For all that the web makes information gloriously accessible, it has two huge shortcomings. First, it is so democratized that it is more difficult than ever to distinguish between truth and error, between authoritative opinion and fatuous opinion, between speculation and learning. Second, it swamps us with brief information and opinion; it entices us into endless worthless discussion even on blogs that may themselves be valuable.
One of the things that thoughtful scholar-pastors will do is preserve time for reflective reading of the best books. You can find out what those books are by having probing conversations with a variety of scholar-pastors who are more mature than you are—but be sure you seek out the opinions of several people, not just one. Through their books, get to know some epochal thinkers reasonably well. Slow down; read, take notes, think, evaluate.
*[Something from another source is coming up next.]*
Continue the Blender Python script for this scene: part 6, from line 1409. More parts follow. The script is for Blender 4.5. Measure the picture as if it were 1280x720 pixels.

Yet having said these things—things that must be said as a kind of foil to the temptations of reading exclusively on the web—I must quickly add that in this domain of reading, there is, and there should be, quite a diversity of legitimate reading practices. Some, more focused than others and perhaps slower readers and sharper thinkers than others, want you to restrict your reading to very good books, that you must read slowly. For some readers, I suspect that that is the wisest choice; for all readers, reading some books slowly and analytically is mandated. But I doubt that it is wise to suggest that every scholar should read only good books and only slowly, for once again there is diversity in gifts and graces.
If you can develop the habit of reading different things at different speeds, you might be wise to read some books slowly, evaluatively, and often; to read some books briskly, once but comprehensively; to skim other books to see what they are saying; to dip into still other books to see if they add anything to a discussion or merely say the same old things with a minor twist here and there. All that is apart from reading some poetry, some serious literature, and even occasional pieces that have no enduring value but that everyone is reading at the moment—not because you want to spend much time there, or should spend much time there, but so as to offer penetrating firsthand comments on material that virtually every literate person in your world knows something about.
Not every scholar-pastor should attempt to do all these, but those who have the gift, the time, and the energy to do so, and who then offer their "take" on a broad array of literature, become a great gift to those of us who read more narrowly or at more limited speed. Precisely because there is a diversity of gifts, the perspective of Roger Bacon is memorable: "Reading maketh a full man; speaking maketh a quick man; writing maketh an exact man."
What is virtually never justified, however, is never reading anything slowly, seriously, analytically, and evaluatively, for such reading of good material not only fills our minds with many good things, but teaches us how to think.
—John Piper & D. A. Carson, The Pastor as Scholar & the Scholar as Pastor: Reflections on Life and Ministry (Wheaton: Crossway, 2011), 61.